Weird Fowl: The Swan

Jaime Kleiman reviews "The Swan" at the Jungle Theater (through March 11). She wonders whether ornithology at such close quarters would really be much fun . . .

the swan

There’s no getting around it: The Swan is a weird play. Really weird. Not weird in the “Edward Albee” or “Samuel Beckett” sense of the word. Just plain old weird, without anything that reveals something new or insightful about the human condition. The playwright, Elizabeth Egloff, doesn’t provide interesting characters or gripping dialogue. So much for that.

The play is set in Dora Hand’s house, which is located somewhere in the middle of nowhere, replete with nature, spiders, and ornery neighbors who garden. The plot is simple: woman wants love, pursues love, and eventually finds it, other people’s feelings be damned. In this case, Dora finds love in the form of a bird that spouts poetry and is given to fits of obsessive violence.

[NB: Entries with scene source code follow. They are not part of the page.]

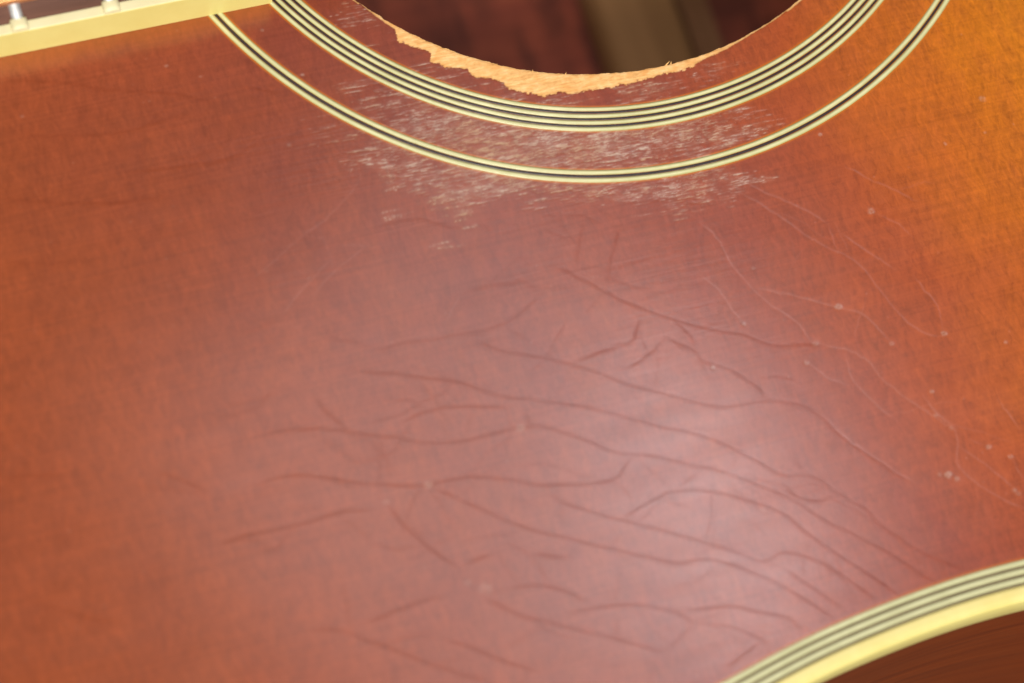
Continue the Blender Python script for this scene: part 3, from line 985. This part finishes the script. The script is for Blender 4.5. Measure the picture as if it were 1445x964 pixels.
# ------------------------------------------------------------------ bridge and strings
bm = bmesh.new()
box(bm, 150, 178, -76, 76, 0.1, 9.0, 2.0)
bridge = bm_obj('bridge', bm, MAT['rosewood'], guitar, False)
bm = bmesh.new()
box(bm, 158, 161, -36, 36, 8.5, 13.0, 0.5)
bm_obj('saddle', bm, MAT['bone'], bridge, False)

ZS = 9.4
ey = loc([(0, 10), (40, 3)], ZS)
e_y = float(ey[:, 1].mean())


def wound_string(y_n, y_b, rad):
    """winding ridges as real geometry near the camera"""
    seg = 10
    pitch = 0.42
    xs = np.arange(-135.0, -60.0, pitch / 4)
    xs = np.concatenate([np.arange(XN, -135.0, 6.0), xs, np.arange(-60.0, 160.0, 6.0)])
    ridge = np.where((xs >= -135) & (xs < -60), 0.5 + 0.5 * np.cos(2 * math.pi * xs / pitch), 0.6)
    co = np.zeros((len(xs), seg, 3))
    f = (xs - XN) / (160 - XN)
    for k in range(seg):
        a = 2 * math.pi * k / seg
        r = rad - 0.11 + 0.11 * ridge
        co[:, k, 0] = xs
        co[:, k, 1] = y_n + (y_b - y_n) * f + r * math.cos(a)
        co[:, k, 2] = ZS - 0.4 + 3.9 * f * 1.0 + r * math.sin(a)
    return link('string', raw_mesh('string', co.reshape(-1, 3), grid_quads(len(xs), seg, False, True, False)), MAT['bronze'], guitar)


def plain_string(y_n, y_b, rad, mat):
    co = np.zeros((2, 8, 3))
    for k in range(8):
        a = 2 * math.pi * k / 8
        for i, (x, y_, z_) in enumerate(((XN, y_n, ZS - .4), (160.0, y_b, ZS + 3.5))):
            co[i, k] = (x, y_ + rad * math.cos(a), z_ + rad * math.sin(a))
    return link('string', raw_mesh('string', co.reshape(-1, 3), grid_quads(2, 8, False, True, False)), mat, guitar)


yb0 = -28.0
f_at = (-85.0 - XN) / (160 - XN)
yn0 = (e_y - yb0 * f_at) / (1 - f_at)
wound_string(yn0, yb0, 0.70)
for k in range(1, 6):
    plain_string(yn0 * (1 - 2 * k / 5), yb0 * (1 - 2 * k / 5), (0.55, 0.44, 0.33, 0.22, 0.17)[k - 1], MAT['bronze'] if k < 4 else MAT['steel'])
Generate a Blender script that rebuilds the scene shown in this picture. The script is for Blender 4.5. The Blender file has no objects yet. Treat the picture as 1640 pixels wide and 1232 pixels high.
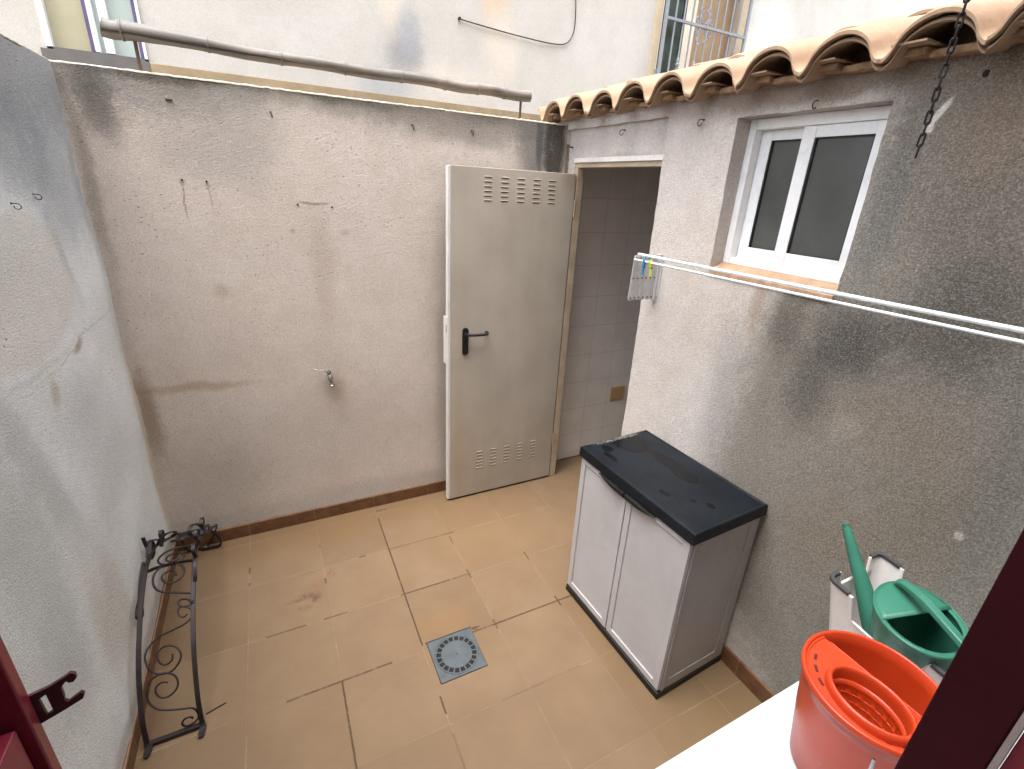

As usual, director/designer Bain Boehlke’s set is quite realistic. There is a real sink, a real refrigerator, and a real screen door. However, when the swan crashes through Dora’s window and the play veers into bizarre territory, it’s necessary suspend disbelief. As striking as the set is, such a surreal play does not warrant such a painstakingly accurate environment. In the morning, the swan—which Dora thinks is injured and has placed in a laundry basket—reveals itself to be a (very naked) man.

Nathan Keepers plays the marooned bird. Keepers is a thin, muscular man with superb physicality and the ability to convey a myriad of emotions in a single leap. He’s the heart of this play and the only actor who bothered to fully flesh out his character. This is saying a lot, considering he spends much of the first act wearing a thin white bathrobe, eating algae, and honking and hissing at Dora’s boyfriend, Kevin (Chris Carlson). It’s a testament to Keepers’ talent that he holds the thing together.

Dora, played by the wooden Jennifer Blagen, has a hard time pulling herself off the couch, getting dressed, and going to work. She can’t even find the wherewithal to pay attention Kevin, who worships her. She claims to be searching for love but has the attention span of a toddler. Why Kevin, who has a wife and children at home, considers Dora inviolable is a mystery that goes unsolved. Kevin pays her bills, promises her the world, and is continually ignored. Carlson looks perpetually strained and irritated, and it’s hard to tell if it’s because his character is thinly drawn or because, like the Swan, he’s flapping his wings but getting nowhere. Carlson and Blagen have zero chemistry. That doesn’t help.

The end of the play is confusing. Why do these men adore Dora? Is Egloff making some greater statement about how stupid people become when they fall in love? The climax—I don’t think I’m spoiling anything here—involves Kevin making plans to elope with Dora while she plans to fly the coop. So it is that Blagen dons a feathery wedding dress, gets struck by a beam of light from who-knows-where, tries to mimic Keepers’ physicality but instead looks like a seizure victim, and flies off into the night with her avian soul mate. (Boehlke uses a screen placed behind a window to convey the image.) Kevin is left broken-hearted with a lot of credit card debt and an angry wife. True love, Egloff implies, only shows its graceful neck at the unlikeliest of times. Why does Dora choose the Swan—who can’t fix light bulbs, pay her telephone bill, or bring over milk jugs at five o’clock in the morning—over Kevin? The world may never know. Like a relationship with a narcissist, The Swan is patently unrewarding.

It has been said that success and failures are not opposites, but sidekicks. From that point of view, Boehlke and Keepers might be commended for putting so much love into a play that isn’t really worth the effort.